Katherine Joy


Katherine Helen Joy is a Reader in Earth Sciences at the University of Manchester. Joy has studied lunar samples from the Apollo program as part of her research on meteorites and lunar science.

Early life and education

Joy was educated at Sackville School, East Grinstead and studied geology at Royal Holloway, University of London where she graduated with first class honours in 2003. Joy was a doctoral student at University College London working on the evolution of the moon supervised by Ian Crawford. Her work considered sample analysis and remote sensing. She held a joint position at the Natural History Museum, London. She was part of the European Space Agency SMART-1 mission. In 2006 Joy joined Birkbeck, University of London where she used the Demonstration of a Compact Imaging X-ray Spectrometer instrument, part of the SMART-1 mission, to study X-ray fluorescence from lunar samples. D-CIXS was designed by the Rutherford Appleton Laboratory and could measure elemental abundances of magnesium, aluminium and silicon. Her work has used data from the Mercury Imaging X-ray Spectrometer on the BepiColombo Mercury Planetary Orbiter.

Research and career

In 2007 Joy was appointed a postdoctoral research fellow at Birkbeck, where she performed mineralogical and geochemical investigations into lunar rock and used this to understand chemical information collected from remote sensing.
In 2010 Joy joined the Johnson Space Center as a NASA Lunar Science Institute research fellow working on lunar regolith. By investigating the composition of lunar soil Joy hopes to understand the moon's bombardment history. Whilst in the United States Joy was a member of the Center for Lunar Science and Exploration. She moved to the Antarctic search for meteorites in 2011, where she spent three months searching for lunar meteorites in the Miller Range in Antarctica. The Antarctic is well suited to the identification of meteorites; it is cold enough to preserve them but white enough for the dark meteorites to stand out. She led the first UK team to recover meteorite samples from Antarctica in collaboration with the British Antarctic Survey ; the Polar Meteorite Exploration and Research programme.
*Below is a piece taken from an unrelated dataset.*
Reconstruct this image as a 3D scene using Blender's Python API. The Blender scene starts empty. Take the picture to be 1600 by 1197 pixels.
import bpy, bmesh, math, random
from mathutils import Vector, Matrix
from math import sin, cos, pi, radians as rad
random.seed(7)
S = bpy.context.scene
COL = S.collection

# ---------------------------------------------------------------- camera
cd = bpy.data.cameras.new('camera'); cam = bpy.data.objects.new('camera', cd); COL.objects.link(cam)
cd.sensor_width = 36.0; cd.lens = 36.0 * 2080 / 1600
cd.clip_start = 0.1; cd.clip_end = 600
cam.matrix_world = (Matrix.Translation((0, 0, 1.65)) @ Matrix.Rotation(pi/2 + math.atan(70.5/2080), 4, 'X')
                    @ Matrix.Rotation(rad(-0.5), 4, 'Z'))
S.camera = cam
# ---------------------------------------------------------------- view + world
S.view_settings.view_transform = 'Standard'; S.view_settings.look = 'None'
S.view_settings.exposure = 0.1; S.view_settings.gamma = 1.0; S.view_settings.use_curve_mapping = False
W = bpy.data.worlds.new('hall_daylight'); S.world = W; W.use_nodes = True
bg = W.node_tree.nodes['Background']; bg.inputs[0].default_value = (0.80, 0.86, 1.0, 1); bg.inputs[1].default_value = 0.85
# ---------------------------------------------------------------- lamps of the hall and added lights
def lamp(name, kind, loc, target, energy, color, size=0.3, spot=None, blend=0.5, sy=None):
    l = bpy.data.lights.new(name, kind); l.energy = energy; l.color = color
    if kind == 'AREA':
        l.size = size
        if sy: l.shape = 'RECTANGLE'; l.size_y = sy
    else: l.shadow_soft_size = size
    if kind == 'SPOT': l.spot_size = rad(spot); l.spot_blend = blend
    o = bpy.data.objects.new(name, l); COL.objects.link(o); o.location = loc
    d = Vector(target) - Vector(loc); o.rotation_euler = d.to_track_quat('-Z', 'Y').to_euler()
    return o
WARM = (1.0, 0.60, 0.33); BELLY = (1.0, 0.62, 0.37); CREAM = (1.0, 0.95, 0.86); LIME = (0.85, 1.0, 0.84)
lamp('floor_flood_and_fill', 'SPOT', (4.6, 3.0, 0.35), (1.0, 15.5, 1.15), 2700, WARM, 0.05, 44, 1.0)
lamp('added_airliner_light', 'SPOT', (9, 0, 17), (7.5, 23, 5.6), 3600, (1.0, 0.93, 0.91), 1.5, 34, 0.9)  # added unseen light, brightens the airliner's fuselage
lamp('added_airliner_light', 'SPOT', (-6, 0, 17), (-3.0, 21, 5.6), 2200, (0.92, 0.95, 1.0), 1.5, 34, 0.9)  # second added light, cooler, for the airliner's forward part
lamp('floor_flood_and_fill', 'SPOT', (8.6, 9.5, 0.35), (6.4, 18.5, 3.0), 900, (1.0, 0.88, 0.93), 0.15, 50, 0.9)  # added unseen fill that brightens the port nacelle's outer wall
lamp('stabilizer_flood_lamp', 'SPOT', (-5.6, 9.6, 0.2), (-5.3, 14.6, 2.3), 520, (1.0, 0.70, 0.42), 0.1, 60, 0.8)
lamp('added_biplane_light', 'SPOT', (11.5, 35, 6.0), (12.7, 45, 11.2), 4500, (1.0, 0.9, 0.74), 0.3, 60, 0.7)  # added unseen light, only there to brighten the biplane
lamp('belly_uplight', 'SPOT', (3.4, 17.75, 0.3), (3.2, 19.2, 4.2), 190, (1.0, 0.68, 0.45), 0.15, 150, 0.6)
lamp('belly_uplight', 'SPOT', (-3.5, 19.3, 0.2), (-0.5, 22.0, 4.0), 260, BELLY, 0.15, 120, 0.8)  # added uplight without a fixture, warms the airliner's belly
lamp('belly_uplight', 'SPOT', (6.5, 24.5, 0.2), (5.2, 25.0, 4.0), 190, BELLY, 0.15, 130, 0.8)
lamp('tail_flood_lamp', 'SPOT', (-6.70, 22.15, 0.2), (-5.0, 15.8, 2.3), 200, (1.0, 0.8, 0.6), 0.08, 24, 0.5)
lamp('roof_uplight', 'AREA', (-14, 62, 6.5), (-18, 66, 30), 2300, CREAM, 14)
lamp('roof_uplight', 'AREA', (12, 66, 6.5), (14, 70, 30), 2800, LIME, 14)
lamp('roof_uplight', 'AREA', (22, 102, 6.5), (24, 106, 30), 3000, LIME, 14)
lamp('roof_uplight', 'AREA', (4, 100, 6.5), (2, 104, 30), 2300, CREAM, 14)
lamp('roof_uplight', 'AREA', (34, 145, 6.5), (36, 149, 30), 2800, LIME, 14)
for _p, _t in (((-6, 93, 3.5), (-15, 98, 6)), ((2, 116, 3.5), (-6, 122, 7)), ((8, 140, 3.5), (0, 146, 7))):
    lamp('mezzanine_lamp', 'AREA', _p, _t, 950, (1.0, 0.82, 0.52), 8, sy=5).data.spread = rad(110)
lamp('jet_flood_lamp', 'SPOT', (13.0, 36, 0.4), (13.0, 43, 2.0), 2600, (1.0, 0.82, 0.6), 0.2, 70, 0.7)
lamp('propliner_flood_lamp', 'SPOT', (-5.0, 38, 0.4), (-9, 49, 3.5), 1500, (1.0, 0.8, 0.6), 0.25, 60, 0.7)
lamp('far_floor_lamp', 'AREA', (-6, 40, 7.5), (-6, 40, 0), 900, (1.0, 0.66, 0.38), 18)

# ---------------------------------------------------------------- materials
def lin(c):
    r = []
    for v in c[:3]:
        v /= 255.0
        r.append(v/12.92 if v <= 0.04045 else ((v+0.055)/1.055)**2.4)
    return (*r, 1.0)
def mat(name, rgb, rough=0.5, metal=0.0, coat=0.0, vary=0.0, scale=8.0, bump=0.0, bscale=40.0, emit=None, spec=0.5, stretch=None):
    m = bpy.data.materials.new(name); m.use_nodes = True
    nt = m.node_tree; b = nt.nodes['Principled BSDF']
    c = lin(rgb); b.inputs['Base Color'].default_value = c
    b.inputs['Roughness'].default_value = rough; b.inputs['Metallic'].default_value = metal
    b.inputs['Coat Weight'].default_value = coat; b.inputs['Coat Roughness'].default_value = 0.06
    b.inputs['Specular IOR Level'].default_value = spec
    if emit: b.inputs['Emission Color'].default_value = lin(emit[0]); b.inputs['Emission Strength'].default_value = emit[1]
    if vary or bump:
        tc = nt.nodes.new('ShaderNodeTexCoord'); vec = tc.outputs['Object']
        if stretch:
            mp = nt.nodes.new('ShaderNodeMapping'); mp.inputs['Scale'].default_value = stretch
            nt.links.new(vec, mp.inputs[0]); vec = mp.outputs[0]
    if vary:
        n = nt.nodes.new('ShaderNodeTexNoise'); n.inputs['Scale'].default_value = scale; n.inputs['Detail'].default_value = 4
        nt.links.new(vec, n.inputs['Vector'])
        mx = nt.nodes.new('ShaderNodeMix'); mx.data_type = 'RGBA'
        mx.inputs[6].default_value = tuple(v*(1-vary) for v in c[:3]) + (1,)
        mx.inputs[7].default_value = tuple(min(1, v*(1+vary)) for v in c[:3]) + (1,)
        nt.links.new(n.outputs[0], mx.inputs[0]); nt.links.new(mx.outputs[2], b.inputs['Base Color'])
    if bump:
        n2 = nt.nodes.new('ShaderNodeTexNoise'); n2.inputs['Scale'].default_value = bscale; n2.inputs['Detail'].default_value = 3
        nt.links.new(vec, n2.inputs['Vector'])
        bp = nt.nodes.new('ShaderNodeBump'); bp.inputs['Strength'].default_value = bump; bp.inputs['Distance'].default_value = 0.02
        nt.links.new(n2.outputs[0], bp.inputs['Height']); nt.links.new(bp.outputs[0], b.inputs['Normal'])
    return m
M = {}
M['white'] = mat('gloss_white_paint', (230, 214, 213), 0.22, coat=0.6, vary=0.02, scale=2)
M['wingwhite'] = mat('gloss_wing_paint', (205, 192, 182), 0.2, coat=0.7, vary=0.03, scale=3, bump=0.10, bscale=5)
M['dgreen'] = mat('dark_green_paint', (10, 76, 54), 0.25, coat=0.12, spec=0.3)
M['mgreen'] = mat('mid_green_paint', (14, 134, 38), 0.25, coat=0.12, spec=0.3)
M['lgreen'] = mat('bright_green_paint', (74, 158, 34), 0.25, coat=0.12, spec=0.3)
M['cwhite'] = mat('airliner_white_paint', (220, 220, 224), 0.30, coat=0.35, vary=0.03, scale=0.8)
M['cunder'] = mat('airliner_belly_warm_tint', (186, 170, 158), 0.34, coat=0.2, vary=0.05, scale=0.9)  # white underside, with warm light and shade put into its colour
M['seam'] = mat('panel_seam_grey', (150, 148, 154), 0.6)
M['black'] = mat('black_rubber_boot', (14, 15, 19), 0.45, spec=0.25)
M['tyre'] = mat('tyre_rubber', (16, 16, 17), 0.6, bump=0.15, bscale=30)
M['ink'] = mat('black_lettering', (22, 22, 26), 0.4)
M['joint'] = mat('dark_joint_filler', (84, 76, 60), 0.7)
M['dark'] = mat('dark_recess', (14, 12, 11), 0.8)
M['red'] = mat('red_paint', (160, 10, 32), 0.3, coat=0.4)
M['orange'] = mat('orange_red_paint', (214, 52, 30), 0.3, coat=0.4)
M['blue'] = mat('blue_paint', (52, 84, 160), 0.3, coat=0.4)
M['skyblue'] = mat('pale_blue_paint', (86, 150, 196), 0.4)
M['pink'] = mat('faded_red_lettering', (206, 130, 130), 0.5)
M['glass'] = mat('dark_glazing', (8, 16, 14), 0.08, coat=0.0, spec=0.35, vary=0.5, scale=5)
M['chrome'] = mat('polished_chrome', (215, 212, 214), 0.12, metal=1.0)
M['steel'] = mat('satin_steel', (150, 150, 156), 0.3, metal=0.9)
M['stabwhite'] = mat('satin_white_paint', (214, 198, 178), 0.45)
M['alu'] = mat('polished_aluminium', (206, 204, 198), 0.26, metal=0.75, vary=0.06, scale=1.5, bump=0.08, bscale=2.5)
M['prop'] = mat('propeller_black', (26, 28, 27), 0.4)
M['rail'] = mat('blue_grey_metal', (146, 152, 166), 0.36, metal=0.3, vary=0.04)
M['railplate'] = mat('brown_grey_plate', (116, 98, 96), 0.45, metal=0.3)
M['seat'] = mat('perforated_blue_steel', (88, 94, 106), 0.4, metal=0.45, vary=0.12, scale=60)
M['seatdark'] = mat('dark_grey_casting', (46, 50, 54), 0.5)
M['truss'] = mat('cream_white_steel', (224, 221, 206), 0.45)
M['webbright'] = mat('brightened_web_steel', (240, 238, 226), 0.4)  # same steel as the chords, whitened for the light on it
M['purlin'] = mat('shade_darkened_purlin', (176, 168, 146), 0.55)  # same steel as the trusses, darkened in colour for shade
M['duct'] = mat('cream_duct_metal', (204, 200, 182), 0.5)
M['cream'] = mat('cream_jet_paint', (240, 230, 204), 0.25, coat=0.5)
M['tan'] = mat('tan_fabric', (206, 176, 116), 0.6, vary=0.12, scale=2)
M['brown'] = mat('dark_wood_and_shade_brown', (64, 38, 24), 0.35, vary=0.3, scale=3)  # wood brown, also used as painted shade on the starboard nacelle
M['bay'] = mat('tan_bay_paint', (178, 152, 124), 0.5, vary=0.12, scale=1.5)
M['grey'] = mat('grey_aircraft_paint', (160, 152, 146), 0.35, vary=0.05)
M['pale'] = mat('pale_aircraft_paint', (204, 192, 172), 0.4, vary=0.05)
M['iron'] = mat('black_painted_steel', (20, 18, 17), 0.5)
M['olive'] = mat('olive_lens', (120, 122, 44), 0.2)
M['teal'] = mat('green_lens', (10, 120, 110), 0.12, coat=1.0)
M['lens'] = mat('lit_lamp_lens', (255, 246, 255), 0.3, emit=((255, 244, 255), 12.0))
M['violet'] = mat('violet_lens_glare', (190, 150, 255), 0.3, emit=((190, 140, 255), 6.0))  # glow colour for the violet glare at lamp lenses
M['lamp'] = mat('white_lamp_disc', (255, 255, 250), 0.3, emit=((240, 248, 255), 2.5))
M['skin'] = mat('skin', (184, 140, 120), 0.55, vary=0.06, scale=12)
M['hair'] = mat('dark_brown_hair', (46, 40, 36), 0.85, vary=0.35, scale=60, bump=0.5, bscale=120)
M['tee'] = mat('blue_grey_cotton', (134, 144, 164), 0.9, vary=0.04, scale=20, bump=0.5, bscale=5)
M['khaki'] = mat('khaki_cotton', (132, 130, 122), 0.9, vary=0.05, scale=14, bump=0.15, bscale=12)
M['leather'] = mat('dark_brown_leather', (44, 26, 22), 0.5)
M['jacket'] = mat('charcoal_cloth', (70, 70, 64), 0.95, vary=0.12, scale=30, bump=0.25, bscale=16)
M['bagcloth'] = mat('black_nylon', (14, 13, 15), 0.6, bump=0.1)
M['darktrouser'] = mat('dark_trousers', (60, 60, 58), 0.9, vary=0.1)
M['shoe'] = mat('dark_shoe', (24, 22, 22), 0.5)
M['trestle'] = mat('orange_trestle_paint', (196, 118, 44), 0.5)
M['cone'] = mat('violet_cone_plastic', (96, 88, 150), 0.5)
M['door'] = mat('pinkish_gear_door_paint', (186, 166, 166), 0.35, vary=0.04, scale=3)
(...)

Over the course of four weeks, Joy's mission collected almost forty lunar meteorites from the ice. One of the 4.3 billion year old meteorites studied by Joy contained evidence of active volcanoes on Mars, a surprising finding that indicated volcanic activity started hundreds of millions of years before it had previously been estimated.
Joy has studied the 382 kg of lunar rocks that were brought back from the Apollo missions. She believes that lunar rocks will hold answers to whether life exists beyond our solar system. Joy has called for future generation of space craft to be more careful about where they collect rocks. She found fragments of ancient asteroids in the rocks brought back by the Apollo 16 mission, which indicates that primitive asteroids regularly bombarded the moon over 3.4 billion years ago. Joy joined the University of Manchester in 2012, where she was awarded a Royal Society University Research Fellowship to study lunar meteorites. She is a member of the European Space Agency Package for Resource Observation and in-Situ Prospecting for Exploration, Commercial exploitation and Transportation drill – the Sample Excavation and Extraction Device.

Public engagement

Joy has been involved with the development of Our Earth: Its Climate, History, and Processes, a University of Manchester programme available on Coursera that covers the formation of the moon and importance of the moon on Earth. In 2019 Joy appeared on The Life Scientific. She has written for The Conversation and appeared on The Sky at Night and at the Bluedot Festival.